If it had been placed in the possession and control of Angelihe M. Cobb by the terms of the will, she would have held it in trust for the remainderman (Matter of Denton, 102 N. Y. 200; Smith v. Van Ostrand, 64 id. 286); but the testator did not create her a trustee for the remainderman. While the fund was not turned. *268over to her, but was loaned to Frederick D. Cobb, which was an investment not authorized by law and which has never been and is not now authorized by statute and, therefore, illegal, the fund or securities representing it are now in the control of Angeline M. Cobb jointly with one of the administrators of the estate of Frederick D. Cobb. If she is to continue to hold it, it must be held by her in her capacity as life beneficiary upon the giving of proper security. The Supreme Court has jurisdiction to require it. The power of a court of equity to require security from the life beneficiary at the suit of the executor or a remainderman rests “ upon the jurisdiction which such court has in relation to the custody of funds by those who have but a beneficial interest therein and not an absolute title, and where such title devolves upon persons in remainder.” (Matter of Blauvelt, 131 N. Y. 249, 253. See, also, Matter of Skinner, 81 App. Div. 449.)

The plaintiff is one of the remaindermen here and in his complaint alleges that he is bringing this action at the request of other remaindermen, but he brings this action as the sole surviving executor. As such, he is a proper party to bring it. (Tyson v. Blake, 22 N. Y. 558, 562; Moss v. Cohen, supra, and cases cited.) As executor he is responsible for the carrying out of the wishes of his testator and although he might be personally responsible for any loss of the fund due to any illegal investment yet the court will aid him in his capacity as executor to recover it if it can be recovered. (Moss v. Cohen, supra, and cases cited.) The agreement was unlawful because the executor was wholly unauthorized by law to make the loan. The plaintiff could not by such loan discharge himself from the performance of the duty to pay the corpus to the remaindermen. Neither could Frederick Cobb acquire any title to such moneys by reason of any agreement with the plaintiff. All parties dealt with the fund knowing it to be the subject of contingent reversion to the estate and that its character as such followed it into the hands of any person receiving it with knowledge of the facts. (Moss v. Cohen, supra, 252.)

It is clear that under the authorities cited this action can and should be maintained (Moss v. Cohen, supra, and cases cited), unless the decree of the surrogate made in 1892 in the accounting proceedings of the executors of the estate of Hodgman must be taken as res adjudícala so as to preclude this court from declaring the illegality of and from disapproving „ the continuance of the investment which had been made.
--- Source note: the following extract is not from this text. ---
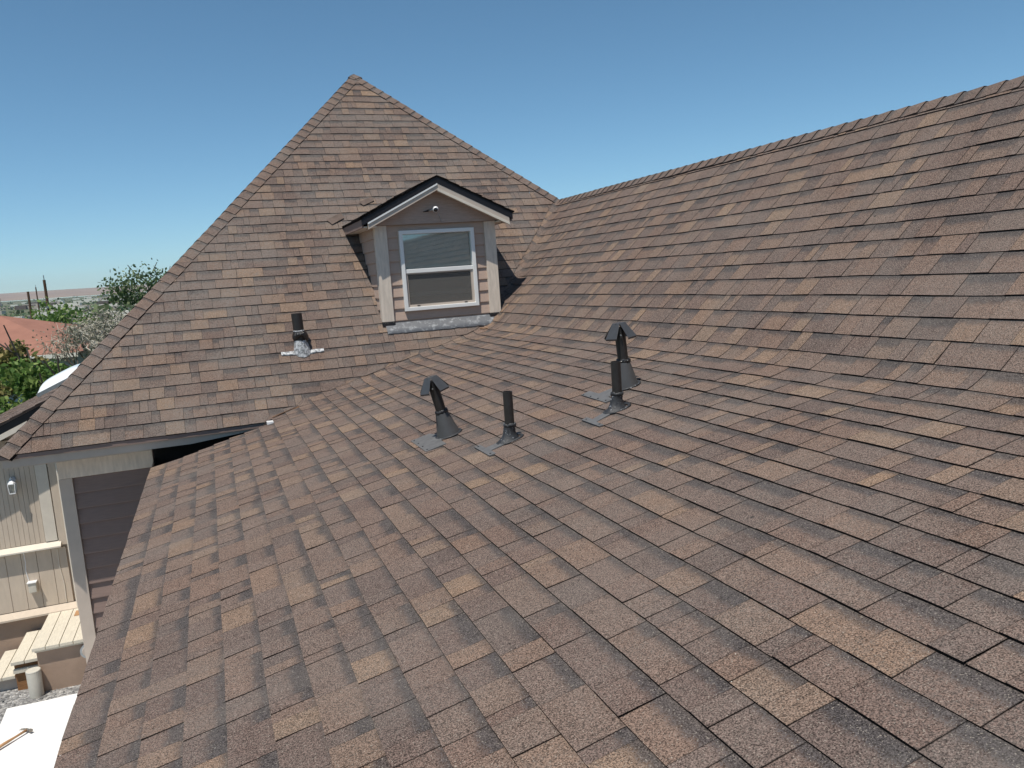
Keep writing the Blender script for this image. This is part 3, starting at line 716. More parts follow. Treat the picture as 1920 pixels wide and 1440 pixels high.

We think the sole effect of the decree of the surrogate was to approve of Angeline M. Cobb and Frederick D. H. Cobb as proper custodians of the fund and to discharge Mary E. Yates from responsibility as executrix for their *269continued custody. It is uncontested here, however, that the moneys were in fact loaned to Frederick D. H. Cobb and were not in fact turned over to Angeline M. Cobb and Frederick D. H. Cobb as indicated by the decree. The decree so far as it is disclosed in the record before us does not indicate that the surrogate passed upon any loan to Frederick D. H. Cobb or the giving of the bond as security therefor. So far as we can see this improper investment was never expressly passed upon by the surrogate and there can be no implication that he did approve an illegal investment. The decree merely approved the accounts as rendered and, there being no specific ruling on the validity of the investment, the matter is not res adjudícala so as to preclude this court from disapproving of the continuation thereof. (Matter of Bannin, 142 App. Div. 436.)
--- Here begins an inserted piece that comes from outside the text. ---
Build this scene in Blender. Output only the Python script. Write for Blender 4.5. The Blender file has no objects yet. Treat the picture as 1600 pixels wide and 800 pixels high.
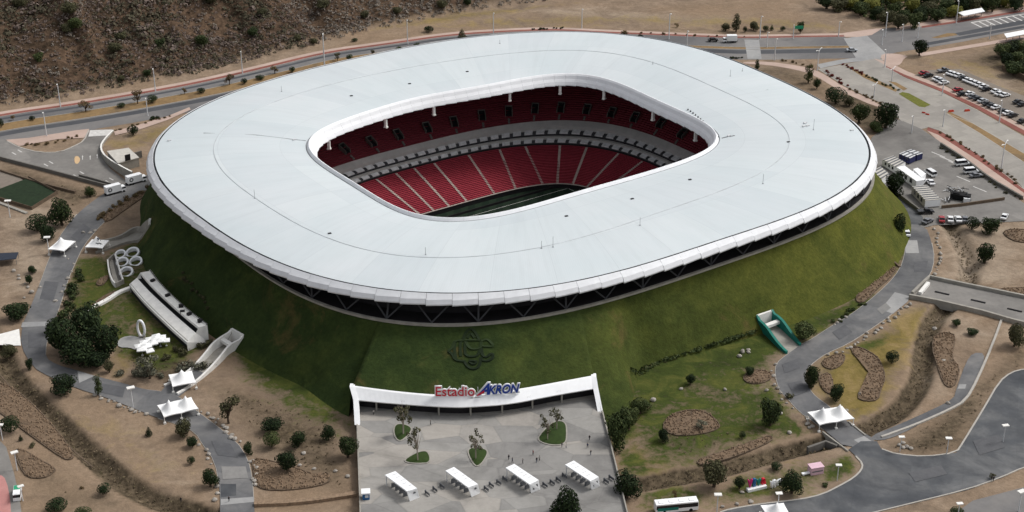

Assuming that the approval of the surrogate in an accounting proceeding in which all parties in interest here were represented may be sufficient to bar any inquiry as to the legality of the thing approved by the surrogate, the decree of the surrogate cannot be considered res adjudícala as to a transaction which did not conform to that which was approved. The thing done was in fact illegal and the legality of it is properly before us. The investment of the fund by loan to Frederick D. H. Cobb was illegal and should not be continued. The loan was treated by the parties to it as an investment. The bond and the stipulation signed on the day of giving the bond reveal that this was so. It is not denied by the parties that this was the fact. We can do no other than to treat it as such.
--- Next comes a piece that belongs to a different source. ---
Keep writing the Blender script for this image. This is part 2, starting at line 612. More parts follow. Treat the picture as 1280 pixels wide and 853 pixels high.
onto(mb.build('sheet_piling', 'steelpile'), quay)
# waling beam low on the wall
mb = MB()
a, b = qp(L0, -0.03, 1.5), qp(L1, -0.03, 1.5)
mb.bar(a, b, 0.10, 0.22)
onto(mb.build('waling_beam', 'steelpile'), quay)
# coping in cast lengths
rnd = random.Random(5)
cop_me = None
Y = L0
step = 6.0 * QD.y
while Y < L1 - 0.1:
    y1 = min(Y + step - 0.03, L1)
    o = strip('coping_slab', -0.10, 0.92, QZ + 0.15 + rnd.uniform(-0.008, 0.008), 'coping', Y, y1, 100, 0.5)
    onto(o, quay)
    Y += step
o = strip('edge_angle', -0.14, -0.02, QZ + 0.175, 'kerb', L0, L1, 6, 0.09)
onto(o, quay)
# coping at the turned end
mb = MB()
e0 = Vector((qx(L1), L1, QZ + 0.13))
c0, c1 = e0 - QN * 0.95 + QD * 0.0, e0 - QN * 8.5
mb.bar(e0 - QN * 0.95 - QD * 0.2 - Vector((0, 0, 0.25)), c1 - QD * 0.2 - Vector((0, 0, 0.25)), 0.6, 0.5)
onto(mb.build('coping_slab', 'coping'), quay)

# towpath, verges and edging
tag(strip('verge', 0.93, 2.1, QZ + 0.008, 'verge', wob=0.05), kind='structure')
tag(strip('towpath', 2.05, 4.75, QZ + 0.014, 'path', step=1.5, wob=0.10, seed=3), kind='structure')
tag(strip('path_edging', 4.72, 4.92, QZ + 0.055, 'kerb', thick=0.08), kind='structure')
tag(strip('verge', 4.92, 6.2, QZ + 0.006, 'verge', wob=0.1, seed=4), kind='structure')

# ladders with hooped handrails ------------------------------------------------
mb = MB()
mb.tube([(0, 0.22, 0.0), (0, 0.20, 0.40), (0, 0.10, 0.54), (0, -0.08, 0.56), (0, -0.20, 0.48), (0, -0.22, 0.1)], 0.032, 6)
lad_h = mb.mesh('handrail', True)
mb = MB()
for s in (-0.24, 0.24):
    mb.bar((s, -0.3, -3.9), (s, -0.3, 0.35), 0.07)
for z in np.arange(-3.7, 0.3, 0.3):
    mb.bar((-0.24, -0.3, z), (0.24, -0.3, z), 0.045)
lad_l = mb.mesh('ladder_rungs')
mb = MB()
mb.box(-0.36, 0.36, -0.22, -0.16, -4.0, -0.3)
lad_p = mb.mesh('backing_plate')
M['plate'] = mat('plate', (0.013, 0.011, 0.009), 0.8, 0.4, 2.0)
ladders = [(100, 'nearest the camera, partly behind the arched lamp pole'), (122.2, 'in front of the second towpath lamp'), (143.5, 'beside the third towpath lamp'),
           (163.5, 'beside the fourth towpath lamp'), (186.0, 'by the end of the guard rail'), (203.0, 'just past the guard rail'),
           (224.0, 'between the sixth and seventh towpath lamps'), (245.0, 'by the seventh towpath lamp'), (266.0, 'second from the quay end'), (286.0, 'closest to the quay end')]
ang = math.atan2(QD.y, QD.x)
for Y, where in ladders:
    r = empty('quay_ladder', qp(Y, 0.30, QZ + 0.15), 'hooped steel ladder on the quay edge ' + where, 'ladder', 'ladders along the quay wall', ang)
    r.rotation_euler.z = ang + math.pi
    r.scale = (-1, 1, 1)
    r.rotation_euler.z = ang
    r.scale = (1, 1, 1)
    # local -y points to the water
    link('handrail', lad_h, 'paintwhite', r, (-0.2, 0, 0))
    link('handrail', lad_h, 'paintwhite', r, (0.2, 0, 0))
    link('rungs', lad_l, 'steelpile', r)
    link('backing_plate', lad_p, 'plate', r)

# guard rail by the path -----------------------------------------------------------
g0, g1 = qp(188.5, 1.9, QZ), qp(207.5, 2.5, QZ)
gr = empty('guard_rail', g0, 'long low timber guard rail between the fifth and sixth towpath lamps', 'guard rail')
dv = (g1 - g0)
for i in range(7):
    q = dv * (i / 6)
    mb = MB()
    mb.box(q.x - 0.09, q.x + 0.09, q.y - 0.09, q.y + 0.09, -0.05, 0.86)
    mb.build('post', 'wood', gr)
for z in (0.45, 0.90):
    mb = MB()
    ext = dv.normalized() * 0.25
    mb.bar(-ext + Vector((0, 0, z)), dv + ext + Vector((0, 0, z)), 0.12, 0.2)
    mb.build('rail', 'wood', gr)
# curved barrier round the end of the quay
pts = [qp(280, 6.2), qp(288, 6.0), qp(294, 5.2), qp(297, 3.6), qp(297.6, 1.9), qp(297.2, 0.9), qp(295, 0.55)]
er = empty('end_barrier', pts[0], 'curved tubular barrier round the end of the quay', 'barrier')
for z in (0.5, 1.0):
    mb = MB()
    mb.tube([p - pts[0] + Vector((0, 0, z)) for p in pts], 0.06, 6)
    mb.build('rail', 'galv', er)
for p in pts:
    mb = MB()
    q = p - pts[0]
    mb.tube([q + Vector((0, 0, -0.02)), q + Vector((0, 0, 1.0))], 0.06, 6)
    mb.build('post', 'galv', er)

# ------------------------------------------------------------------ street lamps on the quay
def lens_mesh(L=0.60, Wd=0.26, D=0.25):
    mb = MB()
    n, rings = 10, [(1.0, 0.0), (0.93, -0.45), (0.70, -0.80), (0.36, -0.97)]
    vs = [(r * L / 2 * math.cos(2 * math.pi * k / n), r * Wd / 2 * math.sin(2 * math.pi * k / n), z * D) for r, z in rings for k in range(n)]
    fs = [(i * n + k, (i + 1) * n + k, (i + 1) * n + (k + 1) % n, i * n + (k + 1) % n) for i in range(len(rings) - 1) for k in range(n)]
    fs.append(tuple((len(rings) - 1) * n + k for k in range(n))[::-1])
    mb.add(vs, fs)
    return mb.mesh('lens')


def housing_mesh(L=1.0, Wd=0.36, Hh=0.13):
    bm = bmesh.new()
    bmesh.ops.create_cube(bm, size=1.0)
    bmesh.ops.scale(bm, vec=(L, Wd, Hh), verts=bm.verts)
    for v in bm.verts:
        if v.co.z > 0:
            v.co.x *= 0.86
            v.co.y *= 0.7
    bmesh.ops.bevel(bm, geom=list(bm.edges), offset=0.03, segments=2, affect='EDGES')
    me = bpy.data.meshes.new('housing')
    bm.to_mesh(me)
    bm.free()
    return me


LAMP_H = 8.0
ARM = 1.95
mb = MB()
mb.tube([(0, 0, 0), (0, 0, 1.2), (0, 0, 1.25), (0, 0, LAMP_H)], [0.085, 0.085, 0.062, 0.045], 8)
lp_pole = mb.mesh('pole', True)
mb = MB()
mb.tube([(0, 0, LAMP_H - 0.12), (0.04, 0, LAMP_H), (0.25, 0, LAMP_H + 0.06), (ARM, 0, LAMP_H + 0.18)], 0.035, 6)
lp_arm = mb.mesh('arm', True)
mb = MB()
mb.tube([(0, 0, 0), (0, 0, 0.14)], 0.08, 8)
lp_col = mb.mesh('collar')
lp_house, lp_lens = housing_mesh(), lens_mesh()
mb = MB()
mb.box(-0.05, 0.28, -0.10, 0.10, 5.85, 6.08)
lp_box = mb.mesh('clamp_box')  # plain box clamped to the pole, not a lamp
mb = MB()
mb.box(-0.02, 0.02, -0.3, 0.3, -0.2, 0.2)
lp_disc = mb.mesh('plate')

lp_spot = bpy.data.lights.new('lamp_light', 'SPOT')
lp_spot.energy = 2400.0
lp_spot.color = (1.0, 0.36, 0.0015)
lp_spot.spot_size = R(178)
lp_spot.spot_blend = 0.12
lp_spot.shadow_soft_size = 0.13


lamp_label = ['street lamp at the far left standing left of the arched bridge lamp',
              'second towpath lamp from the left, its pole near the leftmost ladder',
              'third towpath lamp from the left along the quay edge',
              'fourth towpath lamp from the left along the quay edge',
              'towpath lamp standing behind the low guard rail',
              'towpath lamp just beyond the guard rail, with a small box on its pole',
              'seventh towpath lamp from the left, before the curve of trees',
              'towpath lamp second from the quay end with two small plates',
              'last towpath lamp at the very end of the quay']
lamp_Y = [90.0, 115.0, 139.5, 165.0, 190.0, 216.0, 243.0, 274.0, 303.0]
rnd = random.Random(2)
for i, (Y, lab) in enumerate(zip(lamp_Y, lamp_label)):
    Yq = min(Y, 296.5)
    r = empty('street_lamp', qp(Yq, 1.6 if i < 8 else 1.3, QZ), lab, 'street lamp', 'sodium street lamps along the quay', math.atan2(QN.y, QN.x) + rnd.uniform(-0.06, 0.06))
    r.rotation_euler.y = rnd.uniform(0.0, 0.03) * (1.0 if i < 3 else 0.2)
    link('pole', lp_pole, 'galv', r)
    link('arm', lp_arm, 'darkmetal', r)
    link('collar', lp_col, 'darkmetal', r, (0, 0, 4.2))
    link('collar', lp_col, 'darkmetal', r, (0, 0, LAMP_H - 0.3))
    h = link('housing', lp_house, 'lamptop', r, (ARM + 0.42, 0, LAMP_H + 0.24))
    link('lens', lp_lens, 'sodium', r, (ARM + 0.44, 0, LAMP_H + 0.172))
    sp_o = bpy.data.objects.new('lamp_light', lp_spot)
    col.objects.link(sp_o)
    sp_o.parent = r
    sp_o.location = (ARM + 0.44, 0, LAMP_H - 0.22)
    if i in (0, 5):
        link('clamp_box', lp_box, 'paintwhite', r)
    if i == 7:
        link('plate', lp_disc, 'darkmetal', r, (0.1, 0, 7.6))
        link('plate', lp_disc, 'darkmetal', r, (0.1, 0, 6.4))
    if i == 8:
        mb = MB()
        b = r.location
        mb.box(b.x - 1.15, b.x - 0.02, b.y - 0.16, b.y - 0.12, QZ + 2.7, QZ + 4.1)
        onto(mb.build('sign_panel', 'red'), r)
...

While the decree of the surrogate purported to discharge Mary E. Yates, as executrix, as to the custody of the fund then authorized, it did not in fact discharge her from responsibility as executrix for an improper disposition of the fund at variance with the terms of the decree. The loan was illegal in the sense that it was unauthorized. It was not such a void instrument as to absolve the parties to it from a responsibility under it. (Moss v. Cohen, supra.) The plaintiff as executor has the right to follow the fund and to recover the full amount of it from the obligors on the bond, if the securities now in the possession of Amos H. Cobb and Angeline M. Cobb are inadequate. We are confronted with the fact, however, that at the present time the bond has not been breached. The interest has been regularly paid and the agreement in the bond was for the payment of the interest during the life of Angeline M. Cobb and the return of the principal upon her death. The executor is not, therefore, in a position at this time to enforce the provisions of the bond since Angeline M. Cobb is *270still alive and there has been no default in payment of interest. There is nothing, however, to preclude this court from disapproving of the continuance of the investment itself and from requiring a repayment of the illegal loan by the estate of the person who received it. That is clearly the duty of the court. The bond was given simply as security for the loan which must be discontinued. The fund seems to= be intact. Securities seemingly representing its full value are being held by a representative of the estate of Frederick D. Cobb, awaiting the issue of this litigation. The plaintiff is entitled to the recovery of the fund unless Angeline M. Cobb elects to possess the same upon the giving of proper security; and in case such security is required and not given to the plaintiff as the executor of the estate, it is his right and duty to retain the same and invest it for the purpose of carrying out the provisions of the will.

The judgments should be reversed on the law and facts, without costs, and the matter remitted to the Special Term to take such action and to enter such judgment as may be proper in accordance with the views expressed in this opinion. The court disapproves of findings of fact three, fifteen, sixteen, twenty-one and twenty-five.

, All concur.

Judgments reversed on law and facts, without costs, and matter remitted to the Special Term to take such action and to enter such judgment as may be proper in accordance with the views expressed in the opinion. The court disapproves of findings of fact three, fifteen, sixteen, twenty-one and twenty-five.